In 2021, we addressed the current socio-economic trends in the project entitled Implementation of the European Agenda for Adult Learning in Slovenia (EAAL project). Together with international, national and local partners, we organised the so-called EAAL forums. We published our findings and recommendations in six manifestos. The latter and corresponding (video) materials are published on the Slovenian and English EAAL websites. The forums were also summarised in the EPALE blogs (first and second part).

The trends mentioned above concern the digitalisation of society, demographic changes (migration, ageing population and intergenerational coexistence), inclusion, multiculturalism and democratic citizenship, environmental challenges, and technological changes and the future of work. At the forums, we affirmed the important role of lifelong learning in responding to these trends and, even better, co-creating them. We realised that these are not six different and separated challenges but are closely intertwined. As a result, holistic approaches are needed to face them.

In this article, I will focus on the future of work and skills – both are increasingly affected by digitalisation and other forms of technological progress. Regardless of age and life circumstances, each of us should develop new and strengthen already acquired skills. Otherwise, we quickly lag behind the prevailing socio-economic currents.

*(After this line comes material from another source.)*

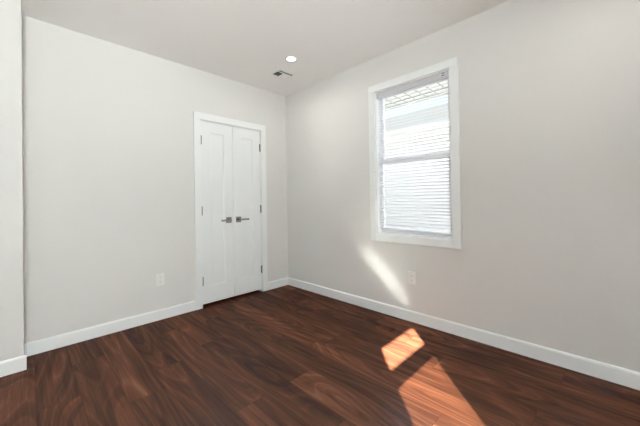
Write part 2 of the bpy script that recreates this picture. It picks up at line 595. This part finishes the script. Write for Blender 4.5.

These lead to the abandonment of some professions and the emergence of new ones. But which ones?

Education is not just a stakeholder but a driving force in governing skills for the jobs of the future

The latter was affirmed by Dr Jasper Van Loo, the coordinator of these matters at Cedefop, at last year’s EAAL Forum on the Future of Work and Skills. He presented their collaboration with the Ministry of Labour, Family, Social Affairs and Equal Opportunities to establish a platform in Slovenia that would enable better monitoring, understanding and skills forecasting in the labour market and matching those skills.

As part of the cooperation mentioned above, in 2021, at the first workshop, Cedefop presented guidelines for establishing such a national platform based on the examples of some EU members, e.g. Slovakia. The second meeting addressed two topics: (1) what can be expected from long-term skills forecasting and what limitations should be considered, and (2) how to ensure trust in the platform and what is the role of partners and stakeholders. 

This year, on 4 July, the Slovenian Ministry of Labour, Family, Social Affairs and Equal Opportunities and Cedefop organised the third and last workshop. It was entitled Strengthening Skills Governance in Slovenia to Navigate Change and Manage Transitions.

The purpose of the meeting, which mainly gathered stakeholders from the work and education sphere in the Brdo estate near Kranj, was to define their role in providing, disseminating and using the so-called skills intelligence. Cedefop defines the latter as knowledge and understanding based on an expert-driven process of identifying, analysing, synthesising and presenting quantitative and/or qualitative skills and labour market information.

At the workshop, it was discussed, among other things, how to increase the efficiency of the connections between the sectors mentioned above. We spoke about ensuring that skills intelligence would also be the basis for creating other policies, such as the green and digital transition, demographic policy, etc. The third challenge for us was how to use skills intelligence to reach and engage labour market actors (employers, employees and others) in dialogue, meet their needs and facilitate their decision-making and actions – for example, in designing the vocational education and training system.

It all starts and ends with data and methodologies for its processing

Without a doubt, a reliable knowledge and understanding base requires using the best data and tools to process it. Eurostat, Eurydice, Cedefop, the OECD and other similar institutions pay great attention to quality principles, which include relevance, timeliness, clarity and international comparability. They also dedicate a lot of attention to developing methodologies that should imitate the actual situation as best as possible. However, it serves to be cautious, as numbers can quickly lead us to incorrect conclusions.

The latter was also discussed at the workshop in July when Dr Ilias Livanos from Cedefop presented the European Skills Index (ESI) 2022 study and its results for Slovenia. ESI refers to the so-called composite indicator or 15 indicators concerning the development, activation and matching of skills (with the labour market needs). The results for Slovenia show a very positive picture; we were even included in the group of exemplary EU member states. However, according to the experts and practitioners present at the workshop, this is not the case. On the contrary, the mismatch between supply and demand for skills in Slovenia represents an important socio-economic challenge.


Cedefop developed the ESI methodology for more than five years before presenting it to the public for the first time three years ago. Therefore, both of their representatives warned that when interpreting the indicators, we should consider the in-depth national situation and that ESI should be perceived only as a starting point for the discussion of stakeholders from different sectors – actually, they are an essential source of additional information! However, the comparative value of this study (available here) should not be neglected, as it gives us a sense of our position in the EU.

In short, the participants supported the importance of more appropriate skills intelligence, which should be based on quality data and advanced tools. We have also advocated for greater cross-sectoral cooperation so that data sources and their use will be transversal. Further work to establish the platform depends on the political decisions of the new government. We can only hope that the invested two-year effort will not remain without implementation.